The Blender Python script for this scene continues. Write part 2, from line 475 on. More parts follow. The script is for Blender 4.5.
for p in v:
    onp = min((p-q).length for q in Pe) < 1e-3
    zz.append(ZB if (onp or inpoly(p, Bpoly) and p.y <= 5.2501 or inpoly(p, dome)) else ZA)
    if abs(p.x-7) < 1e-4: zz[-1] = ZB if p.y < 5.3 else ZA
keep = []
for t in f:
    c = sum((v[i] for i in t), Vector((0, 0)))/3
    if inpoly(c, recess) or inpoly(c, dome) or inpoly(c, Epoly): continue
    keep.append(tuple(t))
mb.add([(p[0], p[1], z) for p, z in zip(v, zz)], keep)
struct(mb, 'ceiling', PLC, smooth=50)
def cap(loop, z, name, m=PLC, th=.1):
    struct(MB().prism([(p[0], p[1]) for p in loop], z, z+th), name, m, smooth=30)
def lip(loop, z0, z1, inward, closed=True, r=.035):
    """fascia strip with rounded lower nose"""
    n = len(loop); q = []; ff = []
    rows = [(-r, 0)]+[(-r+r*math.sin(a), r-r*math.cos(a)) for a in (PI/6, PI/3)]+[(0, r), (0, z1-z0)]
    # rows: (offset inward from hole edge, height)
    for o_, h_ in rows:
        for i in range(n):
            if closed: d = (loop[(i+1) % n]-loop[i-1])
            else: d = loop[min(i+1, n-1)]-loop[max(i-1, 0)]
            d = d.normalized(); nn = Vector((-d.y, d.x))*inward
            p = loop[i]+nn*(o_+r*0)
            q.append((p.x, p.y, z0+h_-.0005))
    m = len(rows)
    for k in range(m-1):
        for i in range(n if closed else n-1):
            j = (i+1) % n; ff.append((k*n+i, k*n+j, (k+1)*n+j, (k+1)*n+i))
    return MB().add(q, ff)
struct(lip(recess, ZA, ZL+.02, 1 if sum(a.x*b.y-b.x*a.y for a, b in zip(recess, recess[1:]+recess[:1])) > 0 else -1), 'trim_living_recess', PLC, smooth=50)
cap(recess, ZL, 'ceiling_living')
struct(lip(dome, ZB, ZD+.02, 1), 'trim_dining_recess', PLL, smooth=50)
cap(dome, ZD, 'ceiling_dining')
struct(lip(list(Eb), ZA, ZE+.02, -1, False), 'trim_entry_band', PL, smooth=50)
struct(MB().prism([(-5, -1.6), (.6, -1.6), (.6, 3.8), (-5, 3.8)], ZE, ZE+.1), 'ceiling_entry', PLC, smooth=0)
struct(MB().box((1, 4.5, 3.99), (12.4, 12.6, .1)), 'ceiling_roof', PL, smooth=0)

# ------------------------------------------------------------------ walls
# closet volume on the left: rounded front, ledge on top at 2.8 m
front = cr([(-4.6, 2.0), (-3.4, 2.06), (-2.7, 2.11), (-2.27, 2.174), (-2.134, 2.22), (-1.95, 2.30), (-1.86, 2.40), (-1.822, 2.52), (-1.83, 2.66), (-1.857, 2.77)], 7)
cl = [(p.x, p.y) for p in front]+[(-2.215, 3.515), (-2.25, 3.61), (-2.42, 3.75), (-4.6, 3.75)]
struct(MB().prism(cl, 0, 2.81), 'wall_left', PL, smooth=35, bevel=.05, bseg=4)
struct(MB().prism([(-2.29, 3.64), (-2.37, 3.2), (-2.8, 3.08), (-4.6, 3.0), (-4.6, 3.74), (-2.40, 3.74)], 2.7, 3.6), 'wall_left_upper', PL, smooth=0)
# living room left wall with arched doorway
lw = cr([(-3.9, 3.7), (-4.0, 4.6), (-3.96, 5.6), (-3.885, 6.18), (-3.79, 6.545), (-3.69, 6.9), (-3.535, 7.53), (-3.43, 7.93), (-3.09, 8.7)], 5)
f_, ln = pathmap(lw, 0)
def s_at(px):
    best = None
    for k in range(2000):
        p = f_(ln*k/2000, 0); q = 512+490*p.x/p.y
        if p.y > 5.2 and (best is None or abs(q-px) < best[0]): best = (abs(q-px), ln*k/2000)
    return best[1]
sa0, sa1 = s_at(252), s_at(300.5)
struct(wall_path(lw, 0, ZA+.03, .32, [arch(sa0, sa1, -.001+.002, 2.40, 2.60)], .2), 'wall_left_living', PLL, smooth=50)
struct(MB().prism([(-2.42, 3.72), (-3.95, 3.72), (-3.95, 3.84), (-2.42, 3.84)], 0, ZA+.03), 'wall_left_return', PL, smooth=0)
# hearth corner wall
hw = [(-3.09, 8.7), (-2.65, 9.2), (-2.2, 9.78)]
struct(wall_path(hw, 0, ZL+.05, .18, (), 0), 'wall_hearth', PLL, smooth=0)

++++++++

Quote every line of the data, word for word.

## Task result
The Blender Python script for this scene continues. Write part 2, from line 475 on. More parts follow. The script is for Blender 4.5.
for p in v:
    onp = min((p-q).length for q in Pe) < 1e-3
    zz.append(ZB if (onp or inpoly(p, Bpoly) and p.y <= 5.2501 or inpoly(p, dome)) else ZA)
    if abs(p.x-7) < 1e-4: zz[-1] = ZB if p.y < 5.3 else ZA
keep = []
for t in f:
    c = sum((v[i] for i in t), Vector((0, 0)))/3
    if inpoly(c, recess) or inpoly(c, dome) or inpoly(c, Epoly): continue
    keep.append(tuple(t))
mb.add([(p[0], p[1], z) for p, z in zip(v, zz)], keep)
struct(mb, 'ceiling', PLC, smooth=50)
def cap(loop, z, name, m=PLC, th=.1):
    struct(MB().prism([(p[0], p[1]) for p in loop], z, z+th), name, m, smooth=30)
def lip(loop, z0, z1, inward, closed=True, r=.035):
    """fascia strip with rounded lower nose"""
    n = len(loop); q = []; ff = []
    rows = [(-r, 0)]+[(-r+r*math.sin(a), r-r*math.cos(a)) for a in (PI/6, PI/3)]+[(0, r), (0, z1-z0)]
    # rows: (offset inward from hole edge, height)
    for o_, h_ in rows:
        for i in range(n):
            if closed: d = (loop[(i+1) % n]-loop[i-1])
            else: d = loop[min(i+1, n-1)]-loop[max(i-1, 0)]
            d = d.normalized(); nn = Vector((-d.y, d.x))*inward
            p = loop[i]+nn*(o_+r*0)
            q.append((p.x, p.y, z0+h_-.0005))
    m = len(rows)
    for k in range(m-1):
        for i in range(n if closed else n-1):
            j = (i+1) % n; ff.append((k*n+i, k*n+j, (k+1)*n+j, (k+1)*n+i))
    return MB().add(q, ff)
struct(lip(recess, ZA, ZL+.02, 1 if sum(a.x*b.y-b.x*a.y for a, b in zip(recess, recess[1:]+recess[:1])) > 0 else -1), 'trim_living_recess', PLC, smooth=50)
cap(recess, ZL, 'ceiling_living')
struct(lip(dome, ZB, ZD+.02, 1), 'trim_dining_recess', PLL, smooth=50)
cap(dome, ZD, 'ceiling_dining')
struct(lip(list(Eb), ZA, ZE+.02, -1, False), 'trim_entry_band', PL, smooth=50)
struct(MB().prism([(-5, -1.6), (.6, -1.6), (.6, 3.8), (-5, 3.8)], ZE, ZE+.1), 'ceiling_entry', PLC, smooth=0)
struct(MB().box((1, 4.5, 3.99), (12.4, 12.6, .1)), 'ceiling_roof', PL, smooth=0)

# ------------------------------------------------------------------ walls
# closet volume on the left: rounded front, ledge on top at 2.8 m
front = cr([(-4.6, 2.0), (-3.4, 2.06), (-2.7, 2.11), (-2.27, 2.174), (-2.134, 2.22), (-1.95, 2.30), (-1.86, 2.40), (-1.822, 2.52), (-1.83, 2.66), (-1.857, 2.77)], 7)
cl = [(p.x, p.y) for p in front]+[(-2.215, 3.515), (-2.25, 3.61), (-2.42, 3.75), (-4.6, 3.75)]
struct(MB().prism(cl, 0, 2.81), 'wall_left', PL, smooth=35, bevel=.05, bseg=4)
struct(MB().prism([(-2.29, 3.64), (-2.37, 3.2), (-2.8, 3.08), (-4.6, 3.0), (-4.6, 3.74), (-2.40, 3.74)], 2.7, 3.6), 'wall_left_upper', PL, smooth=0)
# living room left wall with arched doorway
lw = cr([(-3.9, 3.7), (-4.0, 4.6), (-3.96, 5.6), (-3.885, 6.18), (-3.79, 6.545), (-3.69, 6.9), (-3.535, 7.53), (-3.43, 7.93), (-3.09, 8.7)], 5)
f_, ln = pathmap(lw, 0)
def s_at(px):
    best = None
    for k in range(2000):
        p = f_(ln*k/2000, 0); q = 512+490*p.x/p.y
        if p.y > 5.2 and (best is None or abs(q-px) < best[0]): best = (abs(q-px), ln*k/2000)
    return best[1]
sa0, sa1 = s_at(252), s_at(300.5)
struct(wall_path(lw, 0, ZA+.03, .32, [arch(sa0, sa1, -.001+.002, 2.40, 2.60)], .2), 'wall_left_living', PLL, smooth=50)
struct(MB().prism([(-2.42, 3.72), (-3.95, 3.72), (-3.95, 3.84), (-2.42, 3.84)], 0, ZA+.03), 'wall_left_return', PL, smooth=0)
# hearth corner wall
hw = [(-3.09, 8.7), (-2.65, 9.2), (-2.2, 9.78)]
struct(wall_path(hw, 0, ZL+.05, .18, (), 0), 'wall_hearth', PLL, smooth=0)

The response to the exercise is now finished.